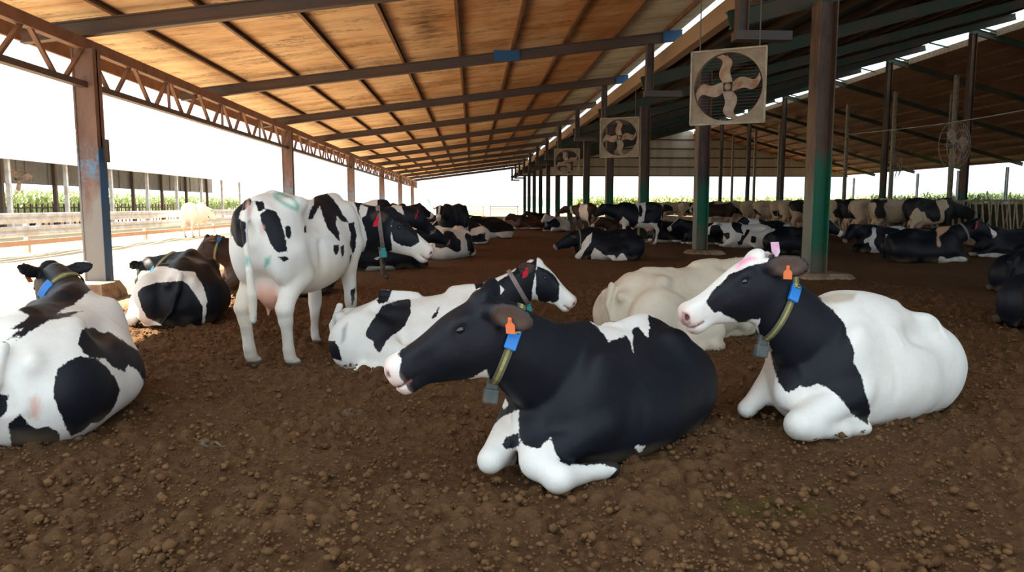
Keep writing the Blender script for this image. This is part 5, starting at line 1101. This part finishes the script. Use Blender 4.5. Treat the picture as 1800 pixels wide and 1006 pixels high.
def ring_points(F, c, ctr, nrm, n=40, gap=.006, tight=None):
    nrm = unit(nrm); u = unit(V(0, 0, 1) - nrm[2] * nrm); w = np.cross(nrm, u); pts = []
    rr = np.arange(.02, .42, .004)
    for k in range(n):
        a = 2 * math.pi * k / n; d = u * math.cos(a) + w * math.sin(a); P = ctr + rr[:, None] * d; f = F.at(P)
        j = np.argmax(f > 0) if (f > 0).any() else len(rr) - 1; pts.append((rr[j] + gap, d))
    r = np.array([p[0] for p in pts]); r = np.minimum(r, np.median(r) * 1.5)
    for _ in range(3): r = np.maximum(r, .5 * (np.roll(r, 1) + np.roll(r, -1)))
    return [ctr + q * p[1] for q, p in zip(r, pts)], [p[1] for p in pts], nrm
def band(mb, pts, outs, nrm, wd, th, rng_=None):
    n = len(pts); idx = list(range(n)) + [0] if rng_ is None else [i % n for i in rng_]; v = []
    for i in idx:
        p, d = pts[i], outs[i]
        v += [p - nrm * wd / 2, p + nrm * wd / 2, p + nrm * wd / 2 + d * th, p - nrm * wd / 2 + d * th]
    f = [(4 * i + k, 4 * i + (k + 1) % 4, 4 * i + 4 + (k + 1) % 4, 4 * i + 4 + k) for i in range(len(idx) - 1) for k in range(4)]
    if rng_ is not None: f += [(3, 2, 1, 0), tuple(4 * (len(idx) - 1) + k for k in range(4))]
    return mb.add(v, f)
def collar(F, c, root, o):
    t = o.get('t', .55); ctr = bez(c['_neck'], t); tan = unit(bez(c['_neck'], t + .02) - bez(c['_neck'], t - .02))
    nrm = unit(tan + V(0, 0, o.get('lean', .0)))
    if 'nrm' in o: nrm = unit(dir_local(c, o['nrm']))
    if 'ctr' in o:
        q = to_local(c, o['ctr']); tt = np.linspace(.2, 1, 81); t = min(tt, key=lambda a: abs((bez(c['_neck'], a) - q) @ nrm)); ctr = bez(c['_neck'], t)
    pts, outs, nrm = ring_points(F, c, ctr, nrm); wd = o.get('w', .042)
    st = band(MB(), pts, outs, nrm, wd, .005).build('collar', o.get('mat', M_strap), root, smooth=False)
    if o.get('mat') is None: band(MB(), pts, [d for d in outs], nrm, wd * .35, .0062).build('stripe', M_stripe, st)
    n = len(pts)
    if 'unit' in o:
        i = int(o['unit'] * n) % n; h = o.get('uh', 2)
        big = band(MB(), pts, outs, nrm, wd * 1.45, .028, range(i - h, i + h + 1)).build('transponder', M_blue, st, bevel=.006); tag(big, 'blue plastic transponder')
        if o.get('sticker', True): band(MB(), pts, outs, nrm, wd * 1.0, .0295, range(i + h - (1 if o.get('flip', 1) > 0 else 2 * h), i + h + (1 if o.get('flip', 1) > 0 else -2 * h + 1))).build('sticker', M_label, big)
    if o.get('weight', True):
        i = int(o.get('wpos', .5) * n) % n; p = pts[i]; d = unit(outs[i] * .6 + V(0, 0, -1)); s_ = unit(np.cross(d, nrm)); k = o.get('ws', 1.)
        m = MB(); pf = [(-.032 * k, -.018 * k), (.032 * k, -.018 * k), (.036 * k, 0), (.032 * k, .018 * k), (-.032 * k, .018 * k), (-.036 * k, 0)]
        m.prism([(a * .9, b_) for a, b_ in pf], p - d * .03 * k, p + d * .035 * k, up=s_); m.prism([(a * 1.15, b_ * 1.5) for a, b_ in pf], p + d * .03 * k, p + d * .105 * k, up=s_)
        w_ = m.build('counterweight', o.get('wmat', M_dkplastic), st, bevel=.008)
        if k >= 1: MB().prism([(-.010, -.010), (.010, -.010), (.010, .010), (-.010, .010)], p + s_ * .02 - d * .005, p + s_ * .024 - d * .005, up=d).build('sticker', M_label, w_)
    return st
def ear_tag(c, root, q, mat, s=1., flip=1, along=.0):
    P, Re, nrm = c['_ear%d' % q]; up = unit(V(0, 0, -flip) - (V(0, 0, -flip) @ nrm) * nrm); side = np.cross(nrm, up); o = P + Re[:, 0] * along + nrm * .024 + V(0, 0, 0)
    prof = [(-.010, 0), (.010, 0), (.012, .028), (.028, .045), (.028, .095), (-.028, .095), (-.028, .045), (-.012, .028)]
    m = MB(); v = [o + side * a * s + up * (b_ - .01) * s + nrm * e for e in (0, .004) for a, b_ in prof]; n = len(prof)
    m.add(v, [tuple(range(n)), tuple(range(2 * n - 1, n - 1, -1))] + [(i, n + i, n + (i + 1) % n, (i + 1) % n) for i in range(n)])
    m.tube([o + up * .003 + nrm * .0, o + up * .003 + nrm * .010], .008 * s, 10)
    return m.build('ear_tag', mat, root)

def make_cow(key, name='dairy_cow', label=None, group=None, cat='cow'):
    c = HERD[key]; F = cow_field(c); h = c.get('res', .03) / c.get('size', 1.)
    lo, G = F.grid(h); Vt, Q = nets(lo, G, h); N = normals(Vt, Q); c['patches'] = PATCH.get(key, [])
    if c.get('base'): c['view'] = tuple(unit(V(0, 0, .6) - to_local(c, (0, 0, CAMZ))))
    coat, tint = paint(c, Vt, N)
    Vt = Vt + N * (.0035 * waves(Vt, c.get('seed', 1) + 40, 10) + .0015 * waves(Vt, c.get('seed', 1) + 41, 26))[:, None]
    root = empty(name, (c['at'][0], c['at'][1], c.get('z', 0.)), c['turn'], label, cat, group); root.scale = [c.get('size', 1.)] * 3
    me = np_mesh('body', Vt, Q); a = me.attributes.new('coat', 'FLOAT', 'POINT'); a.data.foreach_set('value', coat.astype(np.float32))
    a = me.attributes.new('tint', 'FLOAT_COLOR', 'POINT'); a.data.foreach_set('color', tint.astype(np.float32).ravel())
    link('body', me, COATS.get(c.get('coatmat'), M_coat), root)
    g = c['_g']; R = c['_R']; P = c['_P']
    if c.get('res', .03) < .034:
        for q in (-1, 1):
            ce = P + R @ (V(.175, q * .097, -.064) * g); m = MB(); n = 12; vv = []; ff = []
            for i in range(n + 1):
                for k in range(n):
                    th = math.pi * i / n; ph = 2 * math.pi * k / n; vv.append(ce + R @ (V(.020 * math.cos(th), .017 * math.sin(th) * math.cos(ph), .016 * math.sin(th) * math.sin(ph)) * g))
            for i in range(n): ff += [(i * n + k, i * n + (k + 1) % n, (i + 1) * n + (k + 1) % n, (i + 1) * n + k) for k in range(n)]
            m.add(vv, ff).build('eye', M_eye, root, smooth=True)
    for o in c.get('collars', ()): 
        o = dict(o); o['mat'] = {'grey': M_strap_grey}.get(o.get('mat')) or (None if 'mat' not in o else o['mat'])
        if o['mat'] is None: o.pop('mat')
        if o.get('wmat') == 'teal': o['wmat'] = M_teal
        elif 'wmat' in o: o.pop('wmat')
        collar(F, c, root, o)
    for q, mt, *s_ in c.get('tags', ()): ear_tag(c, root, q, dict(orange=M_tag, red=M_redtag, white=M_whitetag)[mt], *s_)
    return root
LABELS = {}
for key in HERD: make_cow(key, label=HERD[key].get('label'), group=HERD[key].get('group'))
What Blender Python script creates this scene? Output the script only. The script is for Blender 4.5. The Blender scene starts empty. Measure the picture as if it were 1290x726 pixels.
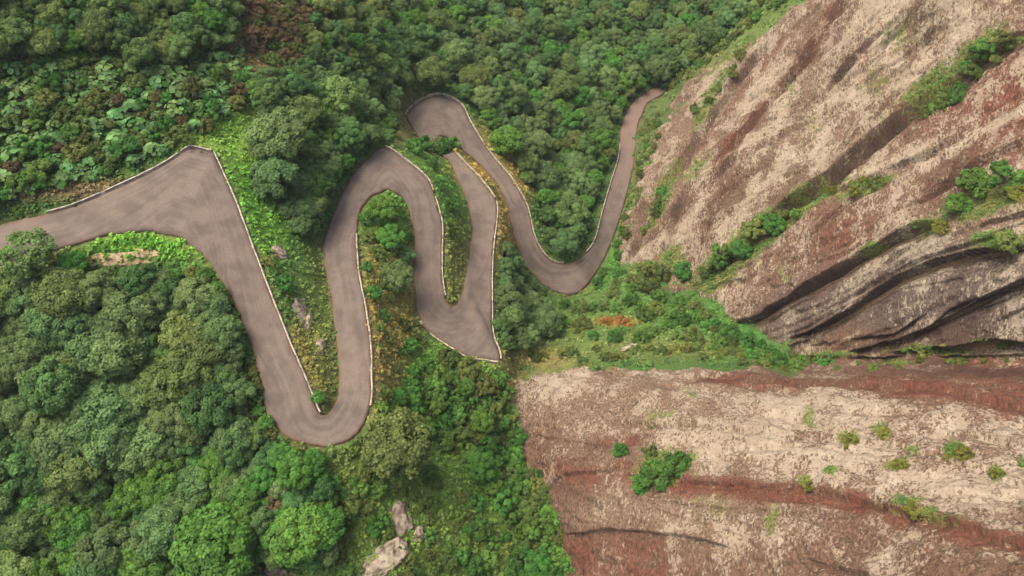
import bpy, math, random
import numpy as np
from mathutils import kdtree

rng = np.random.default_rng(11)
random.seed(11)
SC = bpy.context.scene
COL = SC.collection

# ------------------------------------------------------------------ camera model
# the drone hangs at the origin, looking steeply down into the valley; z is negative below it
F = 645 / math.tan(math.radians(73.7 / 2))
PITCH = math.radians(62.0)
SP, CP = math.sin(PITCH), math.cos(PITCH)

def ray(px, py):
    u = (np.asarray(px, float) - 645) / F
    v = (363 - np.asarray(py, float)) / F
    return np.stack([u, CP + v * SP, -SP + v * CP], -1)

def at(px, py, z):
    r = ray(px, py)
    return r * (np.asarray(z, float) / r[..., 2])[..., None]

def project(p):
    p = np.asarray(p, float)
    d = p[..., 1] * CP - p[..., 2] * SP
    v = p[..., 1] * SP + p[..., 2] * CP
    d = np.maximum(d, 1e-3)
    return 645 + F * p[..., 0] / d, 363 - F * v / d, d

def smooth(a, b, x):
    t = np.clip((np.asarray(x, float) - a) / (b - a), 0, 1)
    return t * t * (3 - 2 * t)

# ------------------------------------------------------------------ noise
def _hash(i, j, k, s):
    h = (i * 374761393 + j * 668265263 + k * 2147483647 + s * 974634777) & 0xFFFFFFFF
    h = ((h ^ (h >> 13)) * 1274126177) & 0xFFFFFFFF
    h = h ^ (h >> 16)
    return (h & 0xFFFFFF) / float(0xFFFFFF)

def vnoise(p, s=0):
    p = np.asarray(p, float)
    b = np.floor(p).astype(np.int64)
    f = p - b
    f = f * f * f * (f * (f * 6 - 15) + 10)
    out = 0
    for dx in (0, 1):
        for dy in (0, 1):
            for dz in (0, 1):
                w = (f[..., 0] if dx else 1 - f[..., 0]) * (f[..., 1] if dy else 1 - f[..., 1]) * (f[..., 2] if dz else 1 - f[..., 2])
                out = out + w * _hash(b[..., 0] + dx, b[..., 1] + dy, b[..., 2] + dz, s)
    return out * 2 - 1

def fbm(p, octaves=4, s=0, gain=.5):
    a, t, o = 1, 0, 0
    for k in range(octaves):
        o = o + a * vnoise(p * 2 ** k + 17.3 * k, s + k)
        t += a
        a *= gain
    return o / t

# ------------------------------------------------------------------ road edges
LR = np.array([(-70,306,-70,352),(0,284,0,333),(50,272,50,319),(91,261,100,305),(150,236,150,292),(205,209,185,290),(241,186,205,293),(268,193,227,297),(280,218,245,312),(296,254,264,330),(316,308,282,357),(330,345,296,385),(346,386,309,412),(365,434,320,445),(383,475,328,475),(395,505,333,502),(402,521,345,533),(407,524,369,553),(413,523,400,561),(419,517,431,556),(424,506,452,543),(427,490,465,512),(427,468,467,470),(423,416,465,426),(419,382,460,392),(412,347,452,351),(408,322,449,322),(408,305,448,300),(418,276,449,282),(430,248,456,260),(446,220,470,244),(470,194,488,238),(486,187,498,241),(510,203,506,247),(538,227,514,260),(550,258,519,278),(556,284,523,300),(556,313,522,320),(556,345,522,345),(559,370,523,369),(563,381,530,402),(568,386,543,419),(572,386,566,435),(577,382,592,450),(580,376,608,452),(584,366,629,453),(587,350,620,420),(589,340,619,385),(592,320,619,340),(594,305,621,308),(595,284,624,284),(589,254,624,254),(577,226,604,226),(566,202,583,204),(552,193,571,192),(531,178,557,180),(519,160,552,172),(513,145,555,170),(528,129,560,172),(553,120,564,174),(580,132,571,178),(592,154,584,190),(610,184,598,202),(626,205,614,217),(644,226,628,234),(656,246,638,254),(664,262,643,276),(674,302,650,304),(686,322,662,332),(700,332,684,358),(714,332,702,368),(728,328,722,370),(748,308,740,358),(758,274,766,315),(768,238,782,270),(780,198,796,216),(784,158,803,160),(793,136,809,142),(806,122,816,129),(818,115,828,122),(828,110,837,116)], float)
ZK = {0:-98,4:-99.5,7:-101,11:-104.5,18:-109.5,24:-114,32:-119,37:-123.5,43:-128,50:-135.5,57:-143,65:-151,70:-158,74:-165,80:-175}
_ks = sorted(ZK)
zi = np.interp(np.arange(len(LR)), _ks, [ZK[k] for k in _ks])
for _ in range(4):
    RL, RR = at(LR[:, 0], LR[:, 1], zi), at(LR[:, 2], LR[:, 3], zi)
    _c = (RL + RR) / 2
    _s = np.r_[0, np.cumsum(np.linalg.norm(np.diff(_c, axis=0), axis=1))]
    zi = np.interp(_s, _s[_ks], [ZK[k] for k in _ks])
RL, RR = at(LR[:, 0], LR[:, 1], zi), at(LR[:, 2], LR[:, 3], zi)

# a few more rows make the widest bend's outer corner angular
PAR = np.arange(len(LR), dtype=float)
EXTRA = [(5.85, 236, 188.6, 203, 292.6), (6.2, 246, 187.3, 209, 294), (6.85, 263.5, 191.8, 223, 296), (7.2, 271, 198.5, 230, 299.5)]
for e_ in EXTRA:
    k_ = int(np.searchsorted(PAR, e_[0])); z_ = np.interp(e_[0], PAR, zi)
    LR = np.insert(LR, k_, e_[1:], 0); zi = np.insert(zi, k_, z_); PAR = np.insert(PAR, k_, e_[0])
RL, RR = at(LR[:, 0], LR[:, 1], zi), at(LR[:, 2], LR[:, 3], zi)

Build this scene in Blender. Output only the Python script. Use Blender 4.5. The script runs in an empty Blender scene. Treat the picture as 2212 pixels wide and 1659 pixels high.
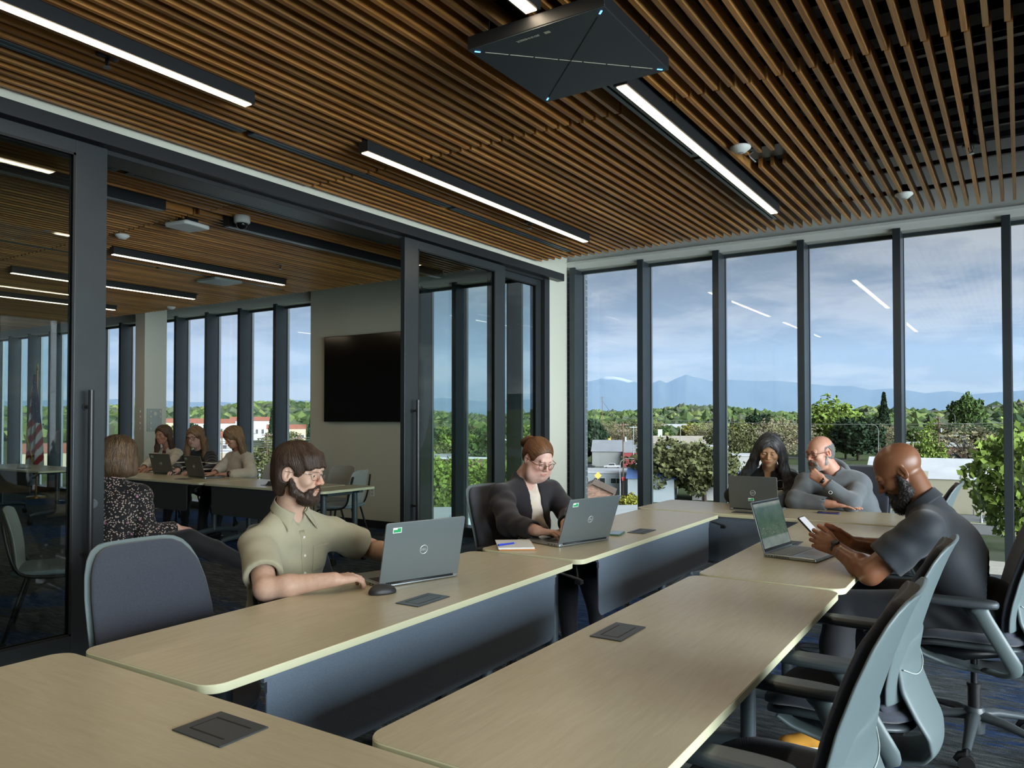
import bpy, bmesh, math, random, time
import numpy as np
from mathutils import Vector, Matrix, Euler
T0 = time.time()
random.seed(7)
SC = bpy.context.scene
COL = SC.collection
PI = math.pi
def R(a): return math.radians(a)
# ---------------------------------------------------------------- objects
def link(o, parent=None):
    COL.objects.link(o)
    if parent is not None: o.parent = parent
    return o
def empty(name, loc=(0, 0, 0), rz=0.0, parent=None):
    o = bpy.data.objects.new(name, None); o.empty_display_size = .1
    o.location = loc; o.rotation_euler = (0, 0, rz)
    return link(o, parent)
def tag(o, label=None, cat=None, group=None, kind=None):
    if label: o['label'] = label
    if cat: o['category'] = cat
    if group: o['group'] = group
    if kind: o['kind'] = kind
    return o
def thing(name, label, cat, loc=(0, 0, 0), rz=0.0, group=None):
    return tag(empty(name, loc, rz), label, cat, group)
def copy_tree(o, parent=None):
    c = o.copy(); COL.objects.link(c); c.parent = parent
    for ch in [x for x in bpy.data.objects if x.parent == o]: copy_tree(ch, c)
    return c
def dup(root, loc, rz, label, group=None):
    c = copy_tree(root); c.location = loc; c.rotation_euler = (0, 0, rz)
    c['label'] = label
    if group: c['group'] = group
    return c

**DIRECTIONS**
Only the lines between the one with "What Blender Python" and the one with "SP, CP = math.sin(PITCH), math.cos(PITCH)", those two included, get copied from the material above. Keep it exact and free of pictures.

**ANSWER TO THIS PROBLEM**
What Blender Python script creates this scene? Output the script only. The script is for Blender 4.5. The Blender scene starts empty. Measure the picture as if it were 1290x726 pixels.
import bpy, math, random
import numpy as np
from mathutils import kdtree

rng = np.random.default_rng(11)
random.seed(11)
SC = bpy.context.scene
COL = SC.collection

# ------------------------------------------------------------------ camera model
# the drone hangs at the origin, looking steeply down into the valley; z is negative below it
F = 645 / math.tan(math.radians(73.7 / 2))
PITCH = math.radians(62.0)
SP, CP = math.sin(PITCH), math.cos(PITCH)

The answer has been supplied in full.